O amor de Pina Bausch
No entanto, o teatro dançado de Pina Bausch não acontece sem amor[3]. Numerosos são os momentos em que são inventados com o parceiro um modo de encontro sutil e incomparável a cada outro. É o caso do último duo de Orfeu e Eurídice. O amor de Pina Bausch é também o da coreógrafa por cada dançarino e por seu público, que ela vinha saudar a cada representação por sua companhia. Amor sensível em seu método caracterizado por uma atenção ao que faz o mais singular de cada um. Durante a elaboração de suas criações, Pina Bausch trabalha a partir das experiências suscitadas em seus dançarinos.

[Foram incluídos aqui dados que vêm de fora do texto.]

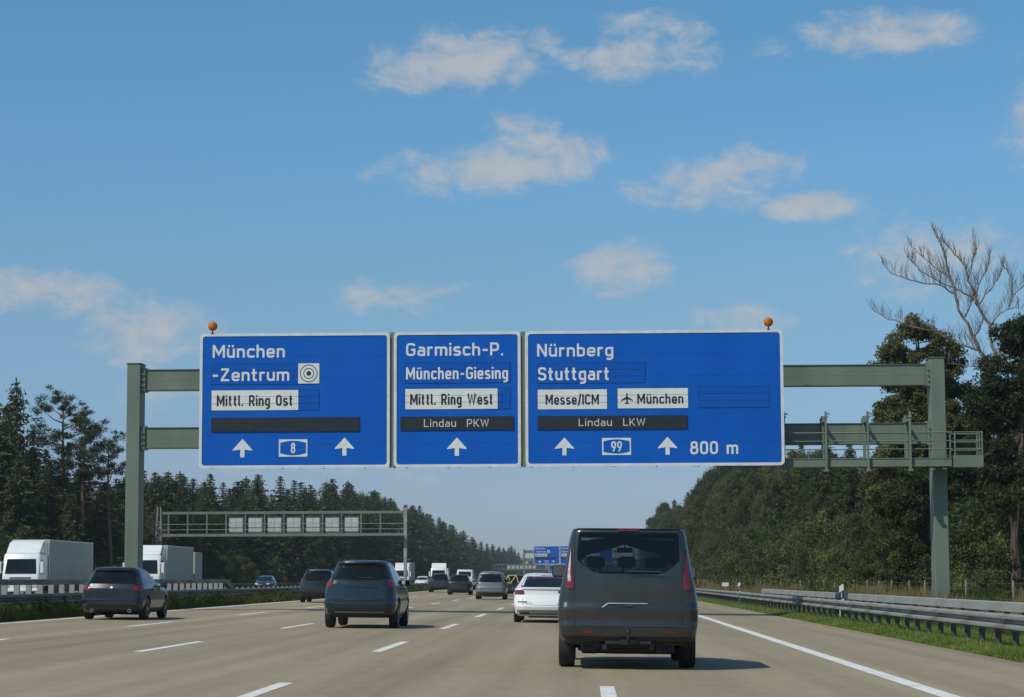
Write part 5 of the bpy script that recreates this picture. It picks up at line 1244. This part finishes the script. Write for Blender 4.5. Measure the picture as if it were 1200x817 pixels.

Por exemplo, no documentário Un jour Pina m’a demandé[4], um de seus dançarinos testemunha: um dia, “Pina chegou ao ensaio e perguntou [a eles]: ‘O que vêm a vocês quando eu digo a palavra amor?’”. A esta questão, cada um respondeu de maneira singular: “o amor vem e vai; neste momento, ele se vai”, respondeu um deles. Enquanto um outro se confiou: “na maior parte do tempo, o amor é um fracasso, mas eu tento de novo a cada vez”. Uma terceira dizia: “que o amor se diz Aï(e) em japonês”.
Esse amor da coreógrafa por seus dançarinos pode ser identificado até seu último trabalho, restituído no filme Rêves dansants, em que ela toma cuidado para evitar toda forçagem no encontro dos adolescentes para quem ela prepara uma nova versão de Kontakthof. Amor que os dançarinos testemunham em retorno, como com o dançarino estrelado Stéphane Bullion. Homenageando sua experiência subjetiva nascida de seu encontro com a coreografia de Pina Bausch, ele podia dizer: “A gente não dança O lago dos cisnes há vinte anos como há trinta e cinco anos, porque, nesse meio tempo, a gente terá dançado Orfeu e Eurídice”[5].